Estimated read time: 4 min.

WTF is Looking Glass?

LG is at two part application that uses a shared memory device, that allows dumping of a framebuffer through the PCI bus to be rendered by a secondary GPU.

This is a fancy way to say you can have Windows powered by a secondary GPU rendered in your Host OS as either a window or full-screen with very little overhead or latency.


  1. Setup your /dev/shm/looking-glass
  2. Install the client in your Host OS.
  3. Configure your Guest VM to use the shm device

Setting up Looking Glass is very straight forward, and they put together a really great quick-start guide on their homepage. I highly suggest following along with their directions.

However it seems that there’s always a bit of confusion as to how the various components are named and what you should be downloading and installing where.

I’ll briefly describe the steps involved with setting up Looking Glass as some of the pieces are named in a way that sounds more complicated than it actually is.

Setting up /dev/shm/looking-glass

Memory reqs

If your rendering a guest between 1920 x 1080 or 2560 x 1440 you’ll need 32mb otherwise larger resolutions should create a device 64mb in size.


Use systemd to create a your shared memory device, create a file located at /etc/tmpfiles.d/10-looking-glass.conf with the following content:

f    /dev/shm/looking-glass  0660    yourusernamehere    kvm     -

Replace ‘yourusernamehere’ with your own user, this will make sure that your device gets recreated at boot time.

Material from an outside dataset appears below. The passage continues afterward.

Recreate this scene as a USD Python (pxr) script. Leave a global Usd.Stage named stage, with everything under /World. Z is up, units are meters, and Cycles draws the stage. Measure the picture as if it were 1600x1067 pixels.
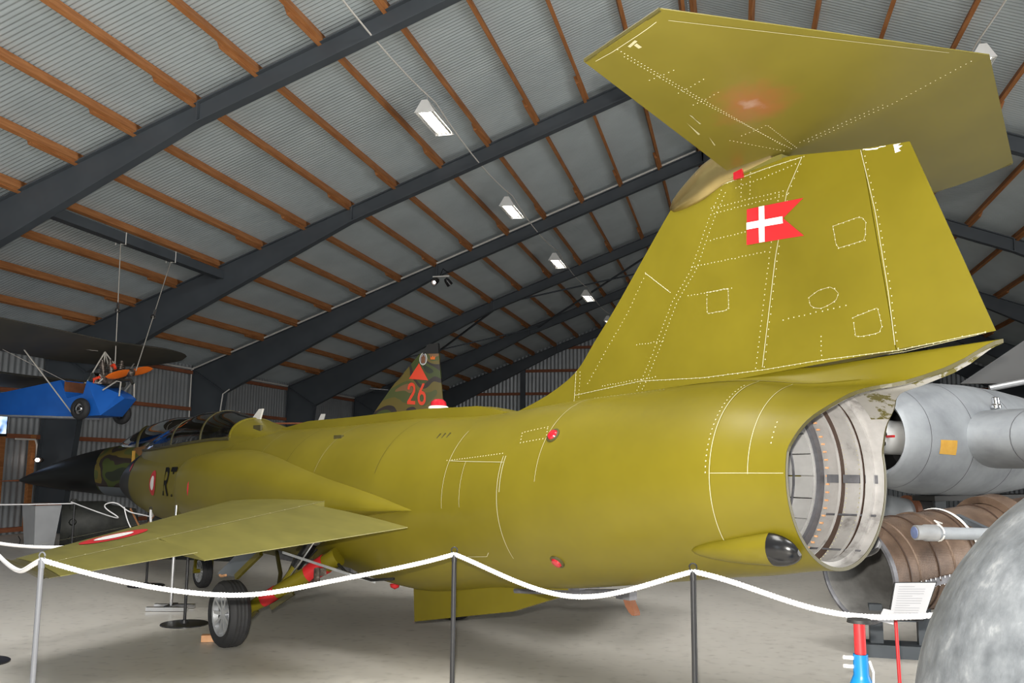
import math, random
import numpy as np
import trimesh
import usdkit, meshkit
from pxr import Usd, UsdGeom, UsdLux, UsdShade, Gf, Sdf, Vt

random.seed(7)
rng = np.random.default_rng(7)
PI = math.pi
stage = Usd.Stage.CreateInMemory()
UsdGeom.SetStageUpAxis(stage, UsdGeom.Tokens.z)
UsdGeom.SetStageMetersPerUnit(stage, 1.0)
stage.SetDefaultPrim(UsdGeom.Xform.Define(stage, '/World').GetPrim())
UsdGeom.Scope.Define(stage, '/World/Looks')

# ---------------------------------------------------------------- camera, light, exposure
YAW, PITCH, ROLL, CAMH, FPX = -0.2407, 0.1350, 0.0092, 1.808, 1418.3
EXPOSURE = 0.13
cy, sy, cp, sp = math.cos(YAW), math.sin(YAW), math.cos(PITCH), math.sin(PITCH)
fw = np.array([sy*cp, cy*cp, sp]); r0 = np.array([cy, -sy, 0]); u0 = np.cross(r0, fw)
rt = math.cos(ROLL)*r0 + math.sin(ROLL)*u0; up = -math.sin(ROLL)*r0 + math.cos(ROLL)*u0
cam = UsdGeom.Camera.Define(stage, '/World/camera')
cam.CreateHorizontalApertureAttr(36.0); cam.CreateVerticalApertureAttr(36.0*1067/1600)
cam.CreateFocalLengthAttr(FPX*36/1600); cam.CreateClippingRangeAttr(Gf.Vec2f(0.05, 300))
cam.CreateExposureAttr(EXPOSURE)
cam.AddTransformOp().Set(Gf.Matrix4d(*rt, 0, *up, 0, *(-fw), 0, 0, 0, CAMH, 1))


def aim(prim, pos, target):
    pos = np.array(pos, float); d = np.array(target, float)-pos; d /= np.linalg.norm(d)
    x = np.cross(d, [0, 0, 1.0]); x = x/np.linalg.norm(x) if np.linalg.norm(x) > 1e-6 else np.array([1.0, 0, 0])
    y = np.cross(x, d)
    prim.AddTransformOp().Set(Gf.Matrix4d(*x, 0, *y, 0, *(-d), 0, *pos, 1))


def rect(name, pos, target, w, h, power, color):
    l = UsdLux.RectLight.Define(stage, '/World/'+name)
    l.CreateWidthAttr(w); l.CreateHeightAttr(h); l.CreateIntensityAttr(power); l.CreateColorAttr(Gf.Vec3f(*color))
    aim(l, pos, target)
    return l


# the photographer's flash, on the camera just above the lens
rect('camera_flash', np.array([0, 0, CAMH])+up*0.15-rt*0.03, np.array([0, 0, CAMH])+fw*9+up*0.9, 0.07, 0.04, 69000, (1.0, 0.96, 0.88))
# daylight through the open hangar doors: in the right side wall, and behind the photographer
rect('door_daylight', (15.6, 10.0, 2.35), (0.0, 10.5, 0.3), 9.0, 4.3, 7, (1.0, 0.97, 0.92))
rect('door_daylight_001', (4.5, -6.4, 2.6), (0.5, 8, 1.6), 7.0, 4.2, 4, (0.93, 0.97, 1.0))
rect('door_daylight_002', (-11, -6.4, 2.6), (-8, 8, 1.6), 4.0, 4.2, 1.5, (0.9, 0.96, 1.0))
# daylight through two translucent roof windows above the photographer
rect('roof_daylight', (-3.4, 3.3, 9.25), (-3.0, 4.6, 0), 3.2, 5.0, 13, (1.0, 0.98, 0.95))
rect('roof_daylight_001', (2.2, 3.3, 9.25), (1.9, 4.6, 0), 3.2, 5.0, 17, (1.0, 0.98, 0.95))
dome = UsdLux.DomeLight.Define(stage, '/World/sky')
dome.CreateIntensityAttr(0.35); dome.CreateColorAttr(Gf.Vec3f(0.8, 0.9, 1.0))
LAMP = 26.0      # radiance of the fluorescent tubes in the roof lamps

# ---------------------------------------------------------------- materials
def mat(name, nodes, links=(), surface='p.BSDF'):
    return usdkit.material(stage, '/World/Looks/'+name, nodes, links, surface=surface)


def plain(name, col, rough=0.5, metal=0.0, coat=0.0, spec=None):
    d = {'base_color': col, 'roughness': rough, 'metallic': metal}
    if coat: d['coat_weight'] = coat; d['coat_roughness'] = 0.15
    return mat(name, {'p': ('principled_bsdf', d)})


def noisy(name, stops, scale=3.0, rough=0.5, metal=0.0, detail=4.0, bump=0.0, bscale=None, mapping=None, coat=0.0, distortion=0.0, step=False, ior=1.5):
    d = {'roughness': rough, 'metallic': metal, 'ior': ior}
    if coat: d['coat_weight'] = coat; d['coat_roughness'] = 0.12
    n = {'tc': ('texture_coordinate', {}), 'mp': ('mapping', {'scale': mapping or (1, 1, 1)}),
         'n': ('noise_texture', {'scale': scale, 'detail': detail, 'roughness': 0.6, 'distortion': distortion}),
         'r': ('rgb_ramp', {'ramp': stops, 'interpolate': not step}), 'p': ('principled_bsdf', d)}
    l = [('tc.object', 'mp.vector'), ('mp.vector', 'n.vector'), ('n.fac', 'r.fac'), ('r.color', 'p.base_color')]
    if bump:
        n['n2'] = ('noise_texture', {'scale': bscale or scale*6, 'detail': 4.0})
        n['b'] = ('bump', {'strength': bump, 'distance': 0.01})
        l += [('mp.vector', 'n2.vector'), ('n2.fac', 'b.height'), ('b.normal', 'p.normal')]
    return mat(name, n, l)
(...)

Now you can create it right away with the following command, as to not have to reboot right away.

systemd-tmpfiles --create /etc/tmpfiles.d/10-looking-glass.conf

Installing the client on your Host OS

Follow the compiling directions for your distribution and make sure you install the dependencies first. Directions for compiling can be found here in the LG quickstart guide.

Once it’s compiled make sure to grab the binary and fire it in your PATH somewhere’s so you can use it later.

Next up we will want to add the device to your virtual machine’s configuration. This can be done with the following command:

virsh edit win10

Where win10 is your virtual machine configuration name. Add the following block near the bottom above the end </devices> section.

<shmem name='looking-glass'>
  <model type='ivshmem-plain'/>
  <size unit='M'>64</size>
  <address type='pci' domain='0x0000' bus='0x09' slot='0x01' function='0x0'/>

Make sure to swap out the value with the one determined above (32 or 64) in the previous step. Now a Ram Drive will show up in your Windows guest the next time we boot it up and you’ll need to install the VirtIO driver for it.

Configure your Guest VM

Boot up your Guest and install the VirtIO Ram Drive driver, you can find the driver here.

Download and install the Looking Glass “host” Windows application from the looking glass site inside your Guest and make sure it’s the same version as you compiled the “client” for in your Host OS.

Visible Confusion

So looking glass has 2 components:

  • LG_Host application that runs in your Guest VM
  • looking-glass-client that runs in your Host OS

The LG_Host running in your VM will dump the frames to be rendered to the shared memory device, and you can use a the looking-glass-client to render those frames in either the Host OS or another Guest VM depending on what type of setup your running.

Final steps

Finally you will want to change your display type to none from QXL in virt-manager to allow the looking-glass-client to take over responsibility for displaying output from the VM.

video none

Looking glass installs the the host application as a Windows service, so it should be started when the VM boots up.